The one book I buy people when they say they want to start a business
How They claimed It - Vol. 04
In 2016 I was running a region for someone else’s company.
Good job. Good money. Not my thing.
Then I read Play Bigger.
I remember sitting with it thinking, this is exactly what I’ve been trying to do without knowing what to call it. I didn’t want to build another adjuster training company. I wanted to build something that didn’t exist yet. A category nobody had named.
I went back to work Monday morning thinking differently.
A few months later I started IA Path.
From day one I built it the way Play Bigger described.
Not better than the competition.
Different from the competition.
I named a category, Virtual Adjuster Mentorships, then evolved it into EXP Free Career Paths. I stopped talking about training and started talking about a new way to start an insurance career without the experience requirements that kept everyone else stuck.
People started calling me the auto guy.
Others tried to copy the model.

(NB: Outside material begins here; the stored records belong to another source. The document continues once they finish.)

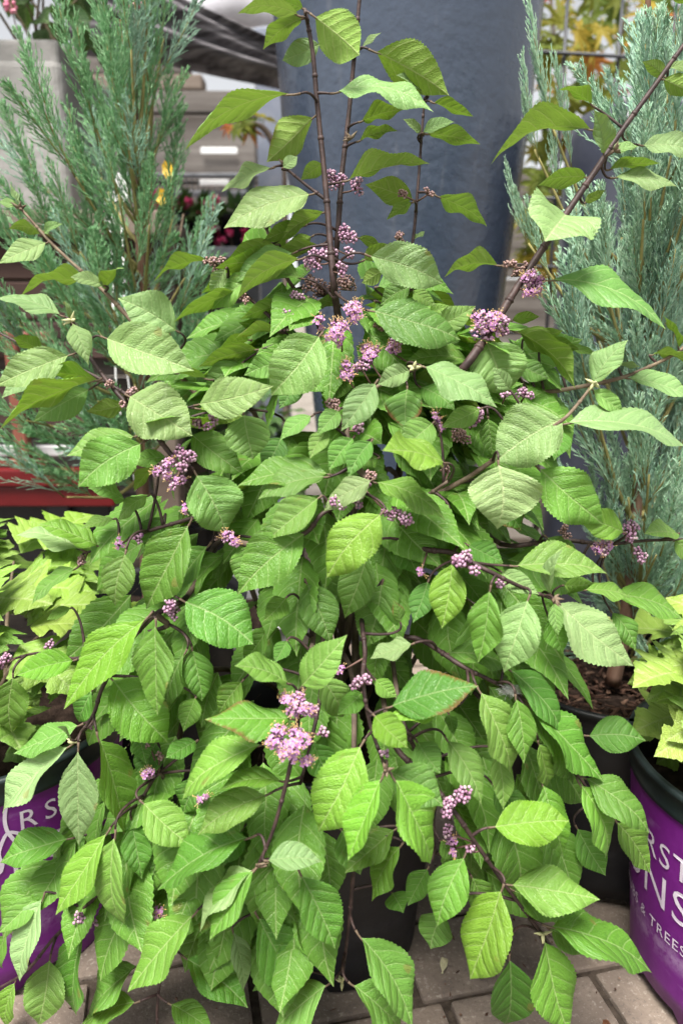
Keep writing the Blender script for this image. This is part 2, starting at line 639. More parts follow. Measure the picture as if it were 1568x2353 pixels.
# ------------------------------------------------------------------ the setting: ground and pavers
rng = random.Random(7)
mb = MB()
mb.add([(-400, -400, -.02), (400, -400, -.02), (400, 400, -.02), (-400, 400, -.02)], [(0, 1, 2, 3)])
tag(mb.build('ground', M['dirt']), kind='structure')
mb = MB()
nx = 24
mb.add([(-1.6, .2, -.008), (1.6, .2, -.008), (1.6, 2.3, -.008), (-1.6, 2.3, -.008)], [(0, 1, 2, 3)])
pave = mb.build('pavement', M['sand'])
tag(pave, kind='structure')
tmpl = []
BW, BD = .158, .104
for k in range(6):
    w = BW if k < 4 else BW * 1.32
    o = bevel_box('brick', -w / 2 + .004, w / 2 - .004, -BD / 2 + .004, BD / 2 - .004, -.045, 0, M['brick'], None, .0035, 2, jit=.0016, rng=rng)
    tmpl.append((o.data, w))
    bpy.data.objects.remove(o)
ang = R(13)
ca, sa = math.cos(ang), math.sin(ang)
for r in range(-3, 16):
    yy = .548 + r * BD
    x = -1.3 + (r % 2) * BW * .5 + rng.uniform(-.01, .01)
    while x < 1.3:
        me, w = tmpl[rng.choice([0, 1, 2, 3, 0, 1, 2, 3, 4, 5])]
        cx = x + w / 2
        x += w
        X, Y = cx * ca + (yy - .64) * -sa + .03, cx * sa + (yy - .64) * ca + .64
        if not (.25 < Y < 1.75 and abs(X) < .6 + .45 * Y): continue
        o = link('brick', me, pave, (X, Y, rng.uniform(-.0035, 0)))
        o.rotation_euler = (rng.gauss(0, .008), rng.gauss(0, .008), ang + rng.gauss(0, .006))

# ------------------------------------------------------------------ pots


def lathe(mb, prof, n=56, mi=0):
    vs_, fs = [], []
    for r, z in prof:
        for k in range(n):
            a = 2 * math.pi * k / n
            vs_.append((r * math.cos(a), r * math.sin(a), z))
    for i in range(len(prof) - 1):
        for k in range(n):
            a, b = i * n + k, i * n + (k + 1) % n
            fs.append((a, b, b + n, a + n))
    mb.add(vs_, fs, mi)


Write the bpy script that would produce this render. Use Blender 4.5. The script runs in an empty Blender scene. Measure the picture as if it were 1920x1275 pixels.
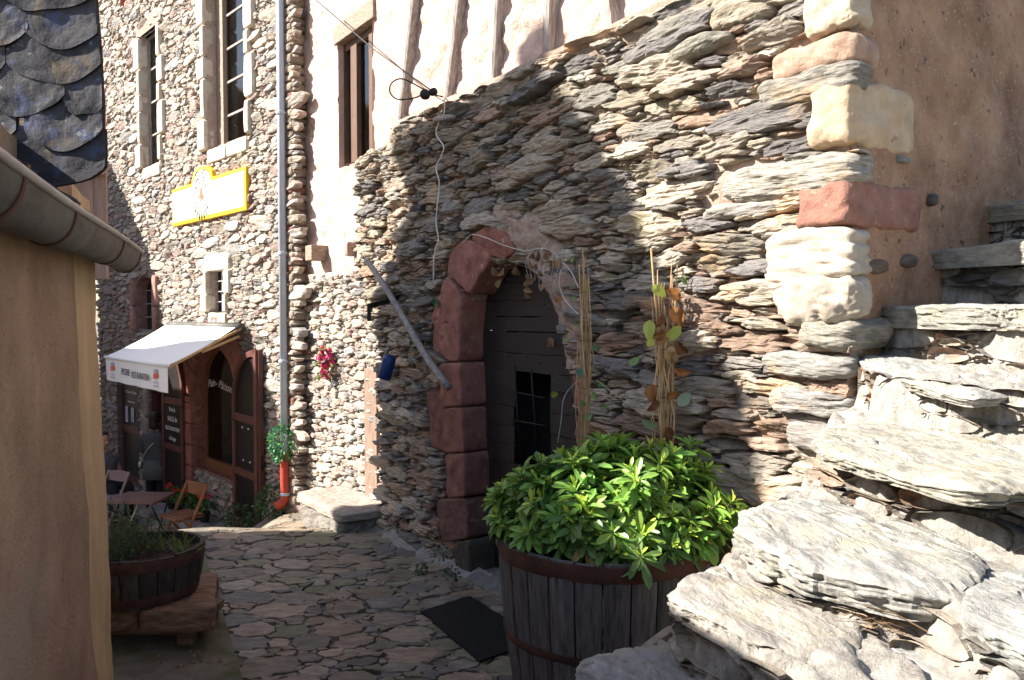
import bpy, bmesh, math, random
import numpy as np
from mathutils import Vector, Matrix
R = math.radians
SC = bpy.context.scene
COL = SC.collection
# ------------------------------------------------------------------ camera
F, CX, CY, PIT = 1464.0, 960.0, 637.5, R(2.04)
cd = bpy.data.cameras.new('camera'); cam = bpy.data.objects.new('camera', cd); COL.objects.link(cam)
cam.location = (0, 0, 0); cam.rotation_euler = (R(90) - PIT, 0, 0)
cd.sensor_width = 36; cd.lens = F / 1920 * 36; cd.clip_start = .05; cd.clip_end = 500
SC.camera = cam
SUN = Vector((-1.163, -.08, .87)).normalized()
w = bpy.data.worlds.new('World'); SC.world = w; w.use_nodes = True
nt = w.node_tree; nt.nodes.clear()
sky = nt.nodes.new('ShaderNodeTexSky'); sky.sky_type = 'NISHITA'; sky.sun_disc = False
sky.sun_elevation = math.asin(SUN.z); sky.sun_rotation = math.atan2(SUN.x, SUN.y)
bg = nt.nodes.new('ShaderNodeBackground'); bg.inputs[1].default_value = .08
wo = nt.nodes.new('ShaderNodeOutputWorld')
nt.links.new(sky.outputs[0], bg.inputs[0]); nt.links.new(bg.outputs[0], wo.inputs[0])
sl = bpy.data.lights.new('sun', 'SUN'); sl.energy = 4.8; sl.angle = R(.53); sl.color = (1, .95, .87)
so = bpy.data.objects.new('sun', sl); COL.objects.link(so)
so.rotation_euler = SUN.to_track_quat('Z', 'Y').to_euler()
SC.view_settings.view_transform = 'Standard'; SC.view_settings.look = 'None'
SC.view_settings.gamma = 1; SC.view_settings.exposure = 1.82
rng = np.random.default_rng(7); random.seed(7)
# ------------------------------------------------------------------ pixel / plane helpers
def ray(px, py):
    up = (CY - py) / F
    return np.array([(px - CX) / F, math.cos(PIT) + math.sin(PIT) * up, -math.sin(PIT) + math.cos(PIT) * up])
def atD(px, py, D):
    r = ray(px, py); return r * (D / r[1])
def atZ(px, py, z):
    r = ray(px, py); return r * (z / r[2])
class Fr:
    """vertical wall frame: p origin (xy), d along, n outwards"""
    def __init__(s, p, d, n=None):
        s.p = np.array(p, float); s.d = np.array(d, float) / np.hypot(*d)
        s.n = np.array(n, float) / np.hypot(*n)
    def pt(s, a, o, z):
        a, o, z = np.broadcast_arrays(np.asarray(a, float), np.asarray(o, float), np.asarray(z, float))
        return np.stack([s.p[0] + a * s.d[0] + o * s.n[0], s.p[1] + a * s.d[1] + o * s.n[1], z], -1)
    def hit(s, px, py, o=0.):
        r = ray(px, py); q = s.p + o * s.n
        t = (q @ s.n) / (r[:2] @ s.n); P = r * t
        return float((P[:2] - q) @ s.d), float(P[2])
    def off(s, o): return Fr(s.p + o * s.n, s.d, s.n)
WB = Fr((1.573, 3.6), (-.573, .819), (-.819, -.573))
WC = Fr((1.573, 3.6), (.819, .573), (.573, -.819))
WP = WB.off(-.12)
WA = Fr((-2.66, 9.57), (-.675, .738), (-.738, -.675))
GZ = -2.11
# ------------------------------------------------------------------ noise
def _h(ix, iy, iz, seed):
    h = (ix.astype(np.int64) * 374761393 + iy.astype(np.int64) * 668265263 + iz.astype(np.int64) * 2147483647 + seed * 974634777) & 0xffffffff
    h = ((h ^ (h >> 13)) * 1274126177) & 0xffffffff
    h = ((h ^ (h >> 16)) * 2246822519) & 0xffffffff
    return ((h ^ (h >> 15)) & 0xffff) / 65535.0
def vn(P, sc=1., seed=0):
    P = np.asarray(P, float) * sc + 1000.3
    i = np.floor(P).astype(np.int64); f = P - i; f = f * f * (3 - 2 * f)
    r = 0
    for a in (0, 1):
        for b in (0, 1):
            for c in (0, 1):
                wgt = (f[..., 0] if a else 1 - f[..., 0]) * (f[..., 1] if b else 1 - f[..., 1]) * (f[..., 2] if c else 1 - f[..., 2])
                r = r + wgt * _h(i[..., 0] + a, i[..., 1] + b, i[..., 2] + c, seed)
    return r * 2 - 1
def fbm(P, sc=1., seed=0, oct=4, g=.5):
    r = 0; a = 1.; P = np.asarray(P, float)
    for k in range(oct):
        r = r + a * vn(P, sc, seed + k * 7); sc = np.asarray(sc) * 2.03; a *= g
    return r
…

Most couldn’t figure out why it worked for me and not for them. Some customers complained we were the only option in our space.
That last one is how you know category design is working.
Here’s what Play Bigger taught me that no other business book had:
The goal isn’t to win the competition.
The goal is to make the competition irrelevant by creating a category they can’t follow you into.
If they do follow you into it they are playing by your rules.
Most businesses design a product. Some design a company. Almost nobody intentionally designs the category at the same time.
That’s the Magic Triangle, company, product, and category designed together simultaneously. Whoever aligns all three first becomes the category king. And the research behind Play Bigger showed that category kings capture 76% of the market. Everyone else splits the remaining 24%.
The math on competing suddenly looks very different.
Four authors wrote this book together.
Al Ramadan, Christopher Lochhead, Dave Peterson, and Kevin Maney. They used category design to write the book on category design, as I write a category publishing article about it, which is about as meta as it gets.
The book itself was their lightning strike.
They’ve gone on to do different things since.
Christopher Lochhead🏴☠️ built Category Pirates 🏴☠️, the newsletter and podcast empire that has become required reading for anyone serious about category design.
Al Ramadan runs Play Bigger advising founders and CEOs on how to apply the framework at the highest level.
Kevin Maney just released a new book on category design and runs a consulting firm around it. They’re not all in the same room anymore, but they’re still the dominant force in the category they created.
Nobody has displaced them.
Nobody is close.
That’s what happens when you write the book on the category.
You don’t just lead it at launch. You lead it permanently.
This is Vol. 04 of How They Claimed It, the series where I break down how the books that changed my thinking actually claimed their categories and what it can teach us about how we can do the same in our own categories.
Named it.
Framed it.
Claimed it.
The Category Publishing Law applies every single time.
The person who writes the book on a category gets remembered as the leader of it.
Coach Chris
P.S. Play Bigger is still in print. Still relevant. Still the best single book on why competing is the wrong game. If you haven’t read it, read it. If you have, read it again. I’m on my 10th pass.
It’s the foundation I’ve built the concepts of Mini Books and Category Publishing on… you won’t regret reading it.